◆ **EXERCISE MATERIALS**:
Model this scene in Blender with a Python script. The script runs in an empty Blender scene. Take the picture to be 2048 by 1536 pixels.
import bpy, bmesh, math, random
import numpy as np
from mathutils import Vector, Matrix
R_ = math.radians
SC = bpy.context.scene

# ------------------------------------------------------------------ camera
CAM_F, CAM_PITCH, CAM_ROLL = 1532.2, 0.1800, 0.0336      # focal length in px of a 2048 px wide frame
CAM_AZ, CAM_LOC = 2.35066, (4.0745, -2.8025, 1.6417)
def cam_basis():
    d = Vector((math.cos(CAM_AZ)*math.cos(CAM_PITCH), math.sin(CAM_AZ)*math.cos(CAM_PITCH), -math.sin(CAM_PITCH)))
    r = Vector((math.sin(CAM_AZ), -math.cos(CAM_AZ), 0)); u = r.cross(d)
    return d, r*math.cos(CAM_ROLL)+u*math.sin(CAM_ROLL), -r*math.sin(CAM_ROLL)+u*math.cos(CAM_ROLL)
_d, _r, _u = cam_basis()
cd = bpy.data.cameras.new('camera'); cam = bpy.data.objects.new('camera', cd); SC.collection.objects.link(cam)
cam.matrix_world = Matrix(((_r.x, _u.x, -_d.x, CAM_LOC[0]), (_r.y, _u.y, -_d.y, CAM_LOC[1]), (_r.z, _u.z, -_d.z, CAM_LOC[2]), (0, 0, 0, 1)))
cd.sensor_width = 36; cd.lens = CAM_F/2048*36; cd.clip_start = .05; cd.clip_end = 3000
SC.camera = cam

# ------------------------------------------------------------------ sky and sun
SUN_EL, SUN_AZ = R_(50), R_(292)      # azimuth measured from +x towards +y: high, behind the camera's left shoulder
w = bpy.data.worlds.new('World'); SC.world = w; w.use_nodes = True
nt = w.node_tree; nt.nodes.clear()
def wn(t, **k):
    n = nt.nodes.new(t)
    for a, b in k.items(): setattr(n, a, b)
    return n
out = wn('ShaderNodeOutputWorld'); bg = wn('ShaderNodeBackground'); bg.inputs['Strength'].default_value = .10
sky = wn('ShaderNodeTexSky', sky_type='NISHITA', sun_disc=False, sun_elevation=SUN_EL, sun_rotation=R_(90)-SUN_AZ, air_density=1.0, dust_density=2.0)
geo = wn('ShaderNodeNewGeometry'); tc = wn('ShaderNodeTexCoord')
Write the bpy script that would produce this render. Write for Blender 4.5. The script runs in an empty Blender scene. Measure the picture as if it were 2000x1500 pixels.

◆ **OBJECTIVE**:
Word for word, write out the data.

◆ **SOLUTION TO THE PROBLEM**:
Model this scene in Blender with a Python script. The script runs in an empty Blender scene. Take the picture to be 2048 by 1536 pixels.
import bpy, bmesh, math, random
import numpy as np
from mathutils import Vector, Matrix
R_ = math.radians
SC = bpy.context.scene

# ------------------------------------------------------------------ camera
CAM_F, CAM_PITCH, CAM_ROLL = 1532.2, 0.1800, 0.0336      # focal length in px of a 2048 px wide frame
CAM_AZ, CAM_LOC = 2.35066, (4.0745, -2.8025, 1.6417)
def cam_basis():
    d = Vector((math.cos(CAM_AZ)*math.cos(CAM_PITCH), math.sin(CAM_AZ)*math.cos(CAM_PITCH), -math.sin(CAM_PITCH)))
    r = Vector((math.sin(CAM_AZ), -math.cos(CAM_AZ), 0)); u = r.cross(d)
    return d, r*math.cos(CAM_ROLL)+u*math.sin(CAM_ROLL), -r*math.sin(CAM_ROLL)+u*math.cos(CAM_ROLL)
_d, _r, _u = cam_basis()
cd = bpy.data.cameras.new('camera'); cam = bpy.data.objects.new('camera', cd); SC.collection.objects.link(cam)
cam.matrix_world = Matrix(((_r.x, _u.x, -_d.x, CAM_LOC[0]), (_r.y, _u.y, -_d.y, CAM_LOC[1]), (_r.z, _u.z, -_d.z, CAM_LOC[2]), (0, 0, 0, 1)))
cd.sensor_width = 36; cd.lens = CAM_F/2048*36; cd.clip_start = .05; cd.clip_end = 3000
SC.camera = cam

# ------------------------------------------------------------------ sky and sun
SUN_EL, SUN_AZ = R_(50), R_(292)      # azimuth measured from +x towards +y: high, behind the camera's left shoulder
w = bpy.data.worlds.new('World'); SC.world = w; w.use_nodes = True
nt = w.node_tree; nt.nodes.clear()
def wn(t, **k):
    n = nt.nodes.new(t)
    for a, b in k.items(): setattr(n, a, b)
    return n
out = wn('ShaderNodeOutputWorld'); bg = wn('ShaderNodeBackground'); bg.inputs['Strength'].default_value = .10
sky = wn('ShaderNodeTexSky', sky_type='NISHITA', sun_disc=False, sun_elevation=SUN_EL, sun_rotation=R_(90)-SUN_AZ, air_density=1.0, dust_density=2.0)
geo = wn('ShaderNodeNewGeometry'); tc = wn('ShaderNodeTexCoord')
Write the bpy script that would produce this render. Write for Blender 4.5. The script runs in an empty Blender scene. Measure the picture as if it were 2000x1500 pixels.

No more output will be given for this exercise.